[Begin]
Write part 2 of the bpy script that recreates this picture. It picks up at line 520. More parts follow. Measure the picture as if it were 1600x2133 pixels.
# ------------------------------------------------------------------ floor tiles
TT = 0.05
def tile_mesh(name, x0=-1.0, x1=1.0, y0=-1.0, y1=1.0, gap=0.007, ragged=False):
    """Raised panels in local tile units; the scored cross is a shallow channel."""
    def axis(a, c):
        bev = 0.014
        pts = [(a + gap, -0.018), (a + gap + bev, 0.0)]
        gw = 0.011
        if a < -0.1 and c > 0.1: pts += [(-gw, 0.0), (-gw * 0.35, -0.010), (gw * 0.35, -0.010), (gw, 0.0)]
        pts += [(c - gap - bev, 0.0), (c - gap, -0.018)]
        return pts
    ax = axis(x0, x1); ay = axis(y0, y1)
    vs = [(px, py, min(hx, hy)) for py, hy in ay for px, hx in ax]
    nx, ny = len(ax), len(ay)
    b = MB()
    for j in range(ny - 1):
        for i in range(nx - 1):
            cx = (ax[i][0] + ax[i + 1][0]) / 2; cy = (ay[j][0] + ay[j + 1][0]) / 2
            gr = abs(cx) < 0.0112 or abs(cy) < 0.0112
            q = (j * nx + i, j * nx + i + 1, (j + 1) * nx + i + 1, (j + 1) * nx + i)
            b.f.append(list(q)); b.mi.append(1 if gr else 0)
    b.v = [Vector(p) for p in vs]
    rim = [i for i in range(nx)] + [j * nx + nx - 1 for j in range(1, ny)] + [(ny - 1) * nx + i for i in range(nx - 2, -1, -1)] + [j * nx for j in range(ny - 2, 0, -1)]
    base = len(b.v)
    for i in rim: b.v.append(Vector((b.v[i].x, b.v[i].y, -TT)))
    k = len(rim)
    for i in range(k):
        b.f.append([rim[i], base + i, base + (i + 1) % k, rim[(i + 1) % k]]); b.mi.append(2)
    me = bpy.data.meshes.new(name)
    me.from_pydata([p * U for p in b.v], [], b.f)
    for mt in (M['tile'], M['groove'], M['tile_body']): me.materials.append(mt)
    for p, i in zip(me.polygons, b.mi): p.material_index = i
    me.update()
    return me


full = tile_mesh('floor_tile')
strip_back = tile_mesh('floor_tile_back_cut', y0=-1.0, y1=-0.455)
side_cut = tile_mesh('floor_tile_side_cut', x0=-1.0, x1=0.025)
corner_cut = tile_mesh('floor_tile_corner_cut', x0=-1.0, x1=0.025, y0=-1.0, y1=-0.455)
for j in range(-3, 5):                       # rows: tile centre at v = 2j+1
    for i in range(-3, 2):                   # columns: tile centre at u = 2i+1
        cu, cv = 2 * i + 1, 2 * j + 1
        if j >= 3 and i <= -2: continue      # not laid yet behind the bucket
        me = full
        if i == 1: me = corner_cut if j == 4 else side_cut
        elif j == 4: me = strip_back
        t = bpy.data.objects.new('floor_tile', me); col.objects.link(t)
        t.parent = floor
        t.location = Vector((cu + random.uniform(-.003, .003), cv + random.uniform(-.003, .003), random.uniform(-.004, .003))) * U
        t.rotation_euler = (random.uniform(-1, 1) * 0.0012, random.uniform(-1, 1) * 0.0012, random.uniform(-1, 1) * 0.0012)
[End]
_WHAT YOU WILL DO_
Please set down all the data word for word.

_EXPECTED ANSWER_
Write part 2 of the bpy script that recreates this picture. It picks up at line 520. More parts follow. Measure the picture as if it were 1600x2133 pixels.
# ------------------------------------------------------------------ floor tiles
TT = 0.05
def tile_mesh(name, x0=-1.0, x1=1.0, y0=-1.0, y1=1.0, gap=0.007, ragged=False):
    """Raised panels in local tile units; the scored cross is a shallow channel."""
    def axis(a, c):
        bev = 0.014
        pts = [(a + gap, -0.018), (a + gap + bev, 0.0)]
        gw = 0.011
        if a < -0.1 and c > 0.1: pts += [(-gw, 0.0), (-gw * 0.35, -0.010), (gw * 0.35, -0.010), (gw, 0.0)]
        pts += [(c - gap - bev, 0.0), (c - gap, -0.018)]
        return pts
    ax = axis(x0, x1); ay = axis(y0, y1)
    vs = [(px, py, min(hx, hy)) for py, hy in ay for px, hx in ax]
    nx, ny = len(ax), len(ay)
    b = MB()
    for j in range(ny - 1):
        for i in range(nx - 1):
            cx = (ax[i][0] + ax[i + 1][0]) / 2; cy = (ay[j][0] + ay[j + 1][0]) / 2
            gr = abs(cx) < 0.0112 or abs(cy) < 0.0112
            q = (j * nx + i, j * nx + i + 1, (j + 1) * nx + i + 1, (j + 1) * nx + i)
            b.f.append(list(q)); b.mi.append(1 if gr else 0)
    b.v = [Vector(p) for p in vs]
    rim = [i for i in range(nx)] + [j * nx + nx - 1 for j in range(1, ny)] + [(ny - 1) * nx + i for i in range(nx - 2, -1, -1)] + [j * nx for j in range(ny - 2, 0, -1)]
    base = len(b.v)
    for i in rim: b.v.append(Vector((b.v[i].x, b.v[i].y, -TT)))
    k = len(rim)
    for i in range(k):
        b.f.append([rim[i], base + i, base + (i + 1) % k, rim[(i + 1) % k]]); b.mi.append(2)
    me = bpy.data.meshes.new(name)
    me.from_pydata([p * U for p in b.v], [], b.f)
    for mt in (M['tile'], M['groove'], M['tile_body']): me.materials.append(mt)
    for p, i in zip(me.polygons, b.mi): p.material_index = i
    me.update()
    return me


full = tile_mesh('floor_tile')
strip_back = tile_mesh('floor_tile_back_cut', y0=-1.0, y1=-0.455)
side_cut = tile_mesh('floor_tile_side_cut', x0=-1.0, x1=0.025)
corner_cut = tile_mesh('floor_tile_corner_cut', x0=-1.0, x1=0.025, y0=-1.0, y1=-0.455)
for j in range(-3, 5):                       # rows: tile centre at v = 2j+1
    for i in range(-3, 2):                   # columns: tile centre at u = 2i+1
        cu, cv = 2 * i + 1, 2 * j + 1
        if j >= 3 and i <= -2: continue      # not laid yet behind the bucket
        me = full
        if i == 1: me = corner_cut if j == 4 else side_cut
        elif j == 4: me = strip_back
        t = bpy.data.objects.new('floor_tile', me); col.objects.link(t)
        t.parent = floor
        t.location = Vector((cu + random.uniform(-.003, .003), cv + random.uniform(-.003, .003), random.uniform(-.004, .003))) * U
        t.rotation_euler = (random.uniform(-1, 1) * 0.0012, random.uniform(-1, 1) * 0.0012, random.uniform(-1, 1) * 0.0012)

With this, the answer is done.